Oh, Holy Moment, wait--It's Reb! Don't you remember me?
I don't often shout out loud in the middle of a Starbucks. But I had to make an exception because:
It had been a good long while since I'd met any holy Mo'...and two five-pound scales had just dropped from my eyes. I'd done some shocking Googling with hopes of finding some usable quotes from my Kelley Wilde books to help promote my ebooks. I knew I'd had a few good ones, especially from Fangoria ('Kelley Wilde is the most original stylist working in the genre today'), the Atlanta Constitution, etc. But I didn't have any copies of those dear dead novels on hand. Mementos of the Glory Days, lost in a cross-country move. Therefore, I Googled and--
Well, blow me down. And shoot me for a billy goat if I hadn't received some of the worst reviews ever committed to paper. I hadn't been aware of them, caught up in the award I'd won and my hot sense of destiny. My stomach lurched--
not because the slams were vicious. But rather because, for the most part, the reviewers were right on the money: I'd developed certain tics--the worst of them being comic book-sound effects to spare me the need for description: SWOOSH! KABLAM! And then, to help me write more quickly while working a couple of jobs--in the midst of a post-divorce breakdown--I surrendered to James Pattersonitis: one sentence paragraphs, two-page chapters, etc.

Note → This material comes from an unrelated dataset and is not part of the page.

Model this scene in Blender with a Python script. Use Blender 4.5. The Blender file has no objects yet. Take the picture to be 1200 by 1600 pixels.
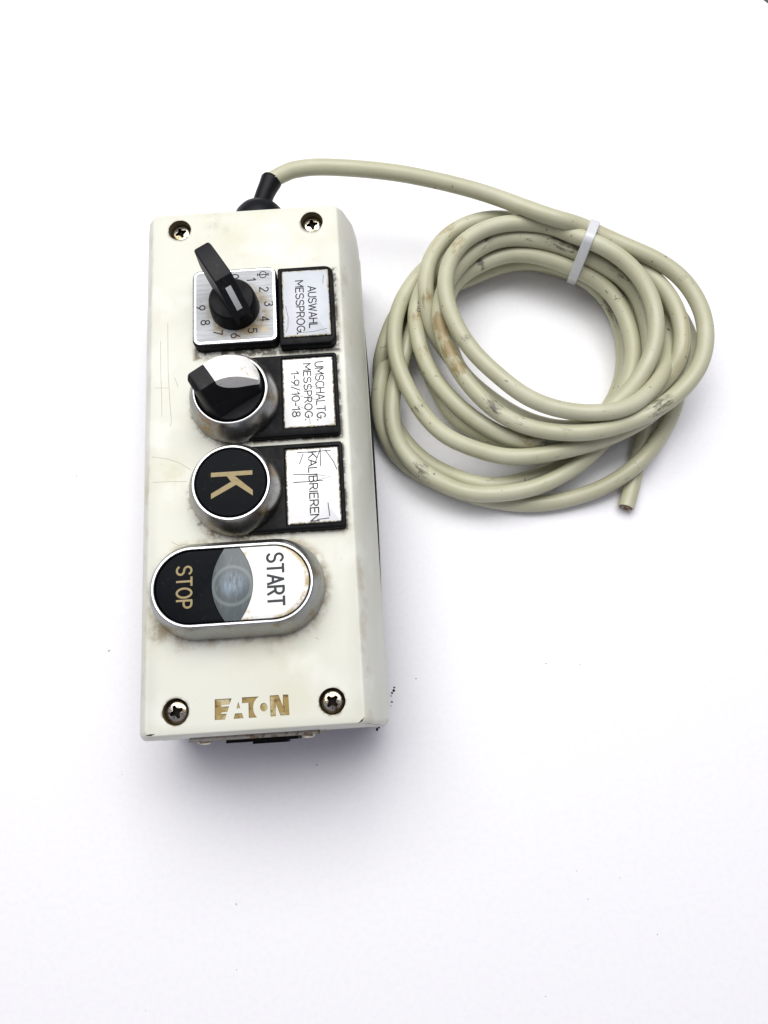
import bpy, bmesh, math, random
import numpy as np
from mathutils import Vector, Matrix

# ------------------------------------------------------------------ camera, light, exposure
scene = bpy.context.scene
COL = scene.collection
MM = 0.001

cam_data = bpy.data.cameras.new('camera')
cam_data.sensor_fit = 'VERTICAL'
cam_data.sensor_height = 36.0
cam_data.sensor_width = 27.0
cam_data.lens = 36.0 * 1209.0 / 1600.0
cam_data.clip_start = 0.01
cam_data.clip_end = 50.0
cam = bpy.data.objects.new('camera', cam_data)
COL.objects.link(cam)
RIGHT = Vector((0.997864, -0.063966, -0.01325))
UP = Vector((0.065203, 0.963006, 0.261473))
FWD = Vector((0.003965, 0.261778, -0.96512))
M = Matrix((RIGHT, UP, -FWD)).transposed().to_4x4()
M.translation = Vector((0.043556, -0.094221, 0.305748))
cam.matrix_world = M
scene.camera = cam

world = bpy.data.worlds.new('World')
scene.world = world
world.use_nodes = True
bg = world.node_tree.nodes['Background']
bg.inputs['Color'].default_value = (0.86, 0.84, 1.0, 1)
bg.inputs['Strength'].default_value = 0.33


def area_lamp(name, loc, target, sx, sy, power, color):
    d = bpy.data.lights.new(name, 'AREA')
    d.shape = 'RECTANGLE'
    d.size, d.size_y = sx, sy
    d.energy = power
    d.color = color
    o = bpy.data.objects.new(name, d)
    COL.objects.link(o)
    o.location = loc
    o.rotation_euler = (Vector(target) - Vector(loc)).to_track_quat('-Z', 'Y').to_euler()
    return o


area_lamp('key_lamp', (-0.10, 0.47, 1.00), (0.04, 0.05, 0.0), 1.10, 0.80, 14.0, (1.0, 0.985, 0.96))
area_lamp('fill_lamp', (0.45, 0.30, 0.95), (0.04, 0.0, 0.0), 0.5, 0.5, 2.5, (0.97, 0.98, 1.0))

scene.view_settings.view_transform = 'Standard'
scene.view_settings.look = 'None'
scene.view_settings.exposure = 0.0
scene.view_settings.gamma = 1.0

# ------------------------------------------------------------------ shader helpers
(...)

But I cried out to the Holy Mo' because I had been freed at last: from any sense of my past work as being a lost Eden. The four books were my apprenticeship and, like most apprenticeships, they were filled with pratfalls. I'd said goodbye to those books in my head. Now, suddenly, in a sunburst of pain, I said goodbye to them all in my heart.
Do I regret my past work? Not at all. I look forward to taking what I learned on to higher ground.